Er is hier een gedachte-experiment mogelijk, aangezien het zenboeddhisme evenals Kierkegaard religieus handelen als een ritueel van opschorting beschouwt dat tot een persoonlijke realisatie kan leiden. Zazen of meditatie – het ritueel offeren van de eindigheid en daarmee het verstand – kan in deze vergelijking worden gezien als de eerste beweging van het geloof. De tweede beweging, het zwijgend doorlopen van de beproeving, zou daarmee het karakter hebben van contemplatie – ‘de grote dood’ bij het zenboeddhisme. Alleen een ‘bevrijdend inzicht’ (kensho) kan – evenals Plato’s notie van aanraking – tot een bevrijdend handelen (wuwei) leiden. Kierkegaard onderstreept in zijn analyse dat een ontvangen inzicht tijdens een ritueel van opschorting nog niet hetzelfde is als het ogenblik van realiserend handelen – een onderscheid dat volgens hem nog ontbreekt bij de oude Grieken [BA: 95-98; He: 9-10]. De daadwerkelijke realisatie van het ontvangen inzicht is voor Kierkegaard immers het concrete ‘wonder‘, dat het zenboeddhisme een plek geeft met de koanstudie, de oefening voor bevrijdend handelen. Als Abrahams beproeving hiermee als een metafoor van contemplatie kan

38

worden beschouwd, dan is ‘het trekken van het mes om Isaak te doden’ de uiteindelijke koan die gepasseerd moet worden.

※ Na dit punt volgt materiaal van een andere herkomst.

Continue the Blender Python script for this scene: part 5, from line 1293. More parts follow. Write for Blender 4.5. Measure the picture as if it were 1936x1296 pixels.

De uitkomst hiervan noemt Kierkegaard ‘de herhaling’: het teruggewonnen offer is als het ware ‘bevrucht’ (gezegend) met een nieuwe potentie (toekomst) [He: 113]. Hierin schuilt een belangrijke vrijheidsopvatting: als vrijheid zich slechts naar een ethische standaard laat invullen, dan kan dit tot (moreel) conformisme of (religieus) dogmatisme leiden. Nihilistisch: ‘Als iedereen dit normaal vindt, waarom zou ik er dan van afwijken?’ Andersom kan vrijheid ook voor persoonlijke grillen en een gebrek aan verantwoordelijkheid gaan staan: ‘Ik doe waar ik zin in heb en ben aan niemand iets verschuldigd.’ Voor Kierkegaard draait vrijheid echter om een niet nader ingevulde levensmogelijkheid: de beproeving confronteert iemand met de urgentie om de eigen eindigheid uit handen te geven zonder er iets van achter te houden. Alleen door deze overgave kan de enkeling het transcendente gebeuren geen geweld aandoen [NSK: V, 3]. Contemplatie, de kern van de beproeving, is daarmee allesbehalve iets dat iemand even doet, maar eerder datgene waar de beoefenaar na vele malen van opschorting mee geconfronteerd wordt. Vrijheid krijgt daarom pas haar concrete waarde wanneer de beproefde het gebrachte offer ‘dubbel’ terugontvangt, en niet eerder [He: 83].